(Extracted data entries)
━━━

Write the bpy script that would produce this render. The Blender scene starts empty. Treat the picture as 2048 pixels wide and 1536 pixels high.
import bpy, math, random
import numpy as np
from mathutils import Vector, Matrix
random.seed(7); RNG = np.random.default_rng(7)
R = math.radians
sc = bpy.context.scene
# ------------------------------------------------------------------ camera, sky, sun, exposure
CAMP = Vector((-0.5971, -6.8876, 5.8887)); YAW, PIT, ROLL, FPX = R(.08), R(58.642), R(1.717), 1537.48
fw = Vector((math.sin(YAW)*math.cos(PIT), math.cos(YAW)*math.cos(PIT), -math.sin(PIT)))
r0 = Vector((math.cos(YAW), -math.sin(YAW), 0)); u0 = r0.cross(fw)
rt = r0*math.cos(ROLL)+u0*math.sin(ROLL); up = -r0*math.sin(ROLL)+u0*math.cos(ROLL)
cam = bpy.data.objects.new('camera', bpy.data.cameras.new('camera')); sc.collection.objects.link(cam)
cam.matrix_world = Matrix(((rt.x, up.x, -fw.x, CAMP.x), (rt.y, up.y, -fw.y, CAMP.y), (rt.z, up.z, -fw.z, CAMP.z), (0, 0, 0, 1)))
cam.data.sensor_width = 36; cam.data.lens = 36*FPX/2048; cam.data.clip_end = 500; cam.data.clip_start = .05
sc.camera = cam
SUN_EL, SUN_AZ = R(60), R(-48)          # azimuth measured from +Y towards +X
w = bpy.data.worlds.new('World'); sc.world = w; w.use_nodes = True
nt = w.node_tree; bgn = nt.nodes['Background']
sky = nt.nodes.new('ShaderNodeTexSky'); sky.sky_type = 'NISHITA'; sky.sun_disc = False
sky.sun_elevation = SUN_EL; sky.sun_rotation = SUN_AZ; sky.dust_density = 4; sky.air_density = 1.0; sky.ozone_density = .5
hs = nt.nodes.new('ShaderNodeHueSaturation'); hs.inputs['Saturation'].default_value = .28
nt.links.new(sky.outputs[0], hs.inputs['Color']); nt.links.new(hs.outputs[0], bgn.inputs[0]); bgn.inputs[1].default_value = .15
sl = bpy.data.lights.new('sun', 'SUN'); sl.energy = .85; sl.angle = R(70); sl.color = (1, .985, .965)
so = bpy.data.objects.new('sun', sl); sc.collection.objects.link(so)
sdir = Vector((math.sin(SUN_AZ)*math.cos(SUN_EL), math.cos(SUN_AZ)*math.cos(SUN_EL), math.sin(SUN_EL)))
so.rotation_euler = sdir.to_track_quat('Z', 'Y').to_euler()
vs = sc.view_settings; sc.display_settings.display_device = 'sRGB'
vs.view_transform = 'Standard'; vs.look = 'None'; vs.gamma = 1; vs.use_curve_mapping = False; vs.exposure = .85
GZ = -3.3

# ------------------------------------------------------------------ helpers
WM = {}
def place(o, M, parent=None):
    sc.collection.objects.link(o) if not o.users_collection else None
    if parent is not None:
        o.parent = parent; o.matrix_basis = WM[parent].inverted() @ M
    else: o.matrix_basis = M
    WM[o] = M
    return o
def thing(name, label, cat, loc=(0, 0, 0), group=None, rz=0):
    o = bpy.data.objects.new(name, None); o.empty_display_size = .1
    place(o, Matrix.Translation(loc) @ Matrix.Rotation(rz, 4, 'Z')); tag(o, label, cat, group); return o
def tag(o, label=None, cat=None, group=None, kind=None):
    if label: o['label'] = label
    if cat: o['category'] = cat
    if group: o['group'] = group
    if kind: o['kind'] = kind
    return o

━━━

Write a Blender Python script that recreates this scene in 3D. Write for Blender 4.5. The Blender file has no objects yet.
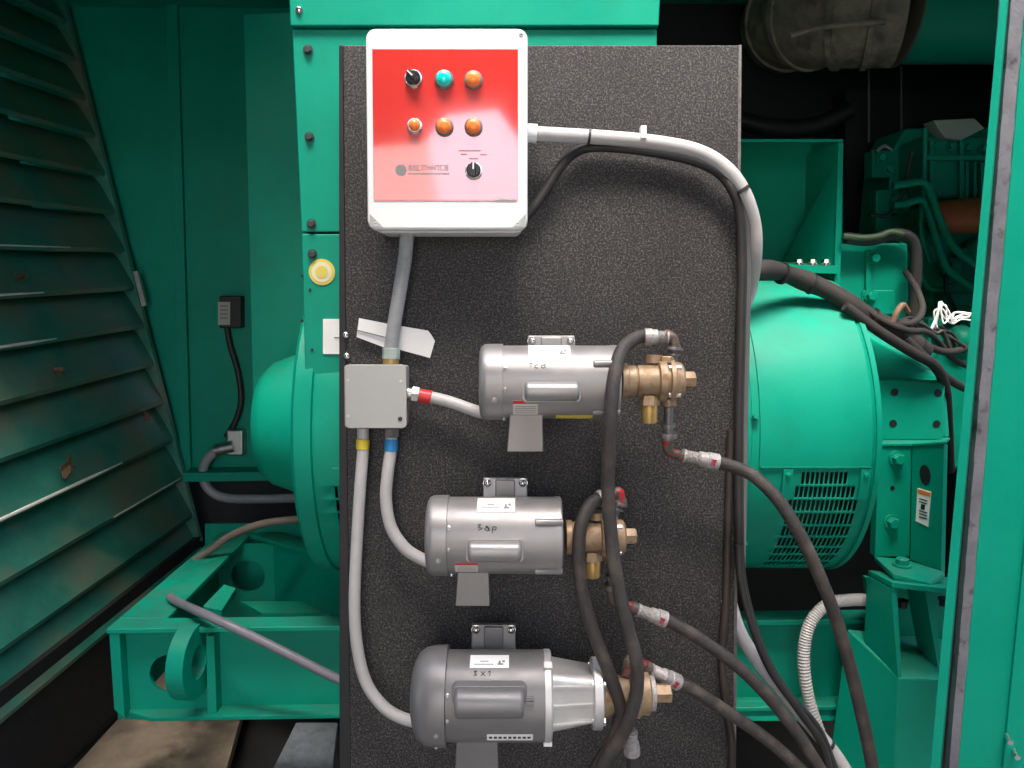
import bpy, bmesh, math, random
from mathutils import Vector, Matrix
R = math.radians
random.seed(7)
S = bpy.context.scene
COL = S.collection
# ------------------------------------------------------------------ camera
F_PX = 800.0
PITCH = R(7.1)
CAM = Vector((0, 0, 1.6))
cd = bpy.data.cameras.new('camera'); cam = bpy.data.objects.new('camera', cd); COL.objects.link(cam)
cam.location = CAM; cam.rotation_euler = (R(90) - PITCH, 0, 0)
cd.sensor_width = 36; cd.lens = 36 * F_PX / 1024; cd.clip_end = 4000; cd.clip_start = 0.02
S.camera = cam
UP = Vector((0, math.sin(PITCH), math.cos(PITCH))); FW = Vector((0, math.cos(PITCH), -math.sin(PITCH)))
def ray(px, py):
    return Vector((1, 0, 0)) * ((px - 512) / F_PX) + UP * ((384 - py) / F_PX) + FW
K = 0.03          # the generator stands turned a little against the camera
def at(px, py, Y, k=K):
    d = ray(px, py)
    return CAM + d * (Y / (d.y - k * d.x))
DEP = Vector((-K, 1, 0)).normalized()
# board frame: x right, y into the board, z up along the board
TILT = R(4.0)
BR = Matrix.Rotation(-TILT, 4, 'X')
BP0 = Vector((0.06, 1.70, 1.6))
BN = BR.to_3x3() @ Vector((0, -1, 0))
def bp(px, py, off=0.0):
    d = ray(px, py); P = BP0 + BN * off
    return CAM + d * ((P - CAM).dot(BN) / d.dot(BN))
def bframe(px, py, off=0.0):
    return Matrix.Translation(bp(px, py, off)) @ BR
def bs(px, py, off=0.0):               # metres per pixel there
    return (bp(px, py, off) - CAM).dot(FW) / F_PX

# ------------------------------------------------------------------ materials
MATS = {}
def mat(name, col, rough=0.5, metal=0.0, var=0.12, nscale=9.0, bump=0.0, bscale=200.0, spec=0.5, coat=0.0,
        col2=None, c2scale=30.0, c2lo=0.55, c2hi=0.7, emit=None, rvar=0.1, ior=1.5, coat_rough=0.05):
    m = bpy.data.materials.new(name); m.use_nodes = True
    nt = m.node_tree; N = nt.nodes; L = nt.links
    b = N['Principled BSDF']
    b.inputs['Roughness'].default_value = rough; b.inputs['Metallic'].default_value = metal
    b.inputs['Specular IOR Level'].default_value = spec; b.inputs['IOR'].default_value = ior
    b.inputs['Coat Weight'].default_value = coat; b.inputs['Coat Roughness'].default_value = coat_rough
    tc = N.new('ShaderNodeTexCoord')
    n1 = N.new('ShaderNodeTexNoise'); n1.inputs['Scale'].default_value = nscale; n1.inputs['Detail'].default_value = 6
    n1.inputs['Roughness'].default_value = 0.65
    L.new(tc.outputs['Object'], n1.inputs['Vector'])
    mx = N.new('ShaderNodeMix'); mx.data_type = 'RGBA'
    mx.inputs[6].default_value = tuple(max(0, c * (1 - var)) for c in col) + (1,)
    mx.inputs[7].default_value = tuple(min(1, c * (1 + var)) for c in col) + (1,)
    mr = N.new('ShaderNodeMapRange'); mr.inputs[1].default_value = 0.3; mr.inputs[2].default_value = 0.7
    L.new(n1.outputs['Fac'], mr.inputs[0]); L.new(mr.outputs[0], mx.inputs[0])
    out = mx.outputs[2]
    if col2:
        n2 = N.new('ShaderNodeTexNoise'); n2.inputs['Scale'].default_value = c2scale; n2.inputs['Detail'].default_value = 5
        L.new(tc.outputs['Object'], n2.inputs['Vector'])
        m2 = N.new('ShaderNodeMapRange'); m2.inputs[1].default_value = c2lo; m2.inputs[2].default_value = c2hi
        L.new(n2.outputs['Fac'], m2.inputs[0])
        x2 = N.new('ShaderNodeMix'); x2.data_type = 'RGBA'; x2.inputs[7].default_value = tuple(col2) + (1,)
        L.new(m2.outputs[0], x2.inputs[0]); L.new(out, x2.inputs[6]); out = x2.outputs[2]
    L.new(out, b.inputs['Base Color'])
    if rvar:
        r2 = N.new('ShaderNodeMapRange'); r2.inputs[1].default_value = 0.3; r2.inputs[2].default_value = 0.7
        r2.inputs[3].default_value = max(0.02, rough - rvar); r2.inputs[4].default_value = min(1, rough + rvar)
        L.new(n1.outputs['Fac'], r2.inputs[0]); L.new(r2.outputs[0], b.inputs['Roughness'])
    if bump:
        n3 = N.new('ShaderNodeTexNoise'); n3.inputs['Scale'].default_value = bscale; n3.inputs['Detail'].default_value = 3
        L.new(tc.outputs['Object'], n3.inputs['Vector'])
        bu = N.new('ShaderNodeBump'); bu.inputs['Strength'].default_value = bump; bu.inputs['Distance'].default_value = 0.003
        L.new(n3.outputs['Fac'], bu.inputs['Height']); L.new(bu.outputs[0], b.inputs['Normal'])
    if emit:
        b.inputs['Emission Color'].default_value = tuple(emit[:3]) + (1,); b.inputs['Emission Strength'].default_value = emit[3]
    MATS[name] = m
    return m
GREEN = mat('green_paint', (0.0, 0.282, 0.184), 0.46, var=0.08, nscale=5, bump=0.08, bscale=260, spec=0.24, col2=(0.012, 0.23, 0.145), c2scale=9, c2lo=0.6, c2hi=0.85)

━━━

Copy all the lines above that hold the string "Blender".

Write the bpy script that would produce this render. The Blender scene starts empty. Treat the picture as 2048 pixels wide and 1536 pixels high.
Write a Blender Python script that recreates this scene in 3D. Write for Blender 4.5. The Blender file has no objects yet.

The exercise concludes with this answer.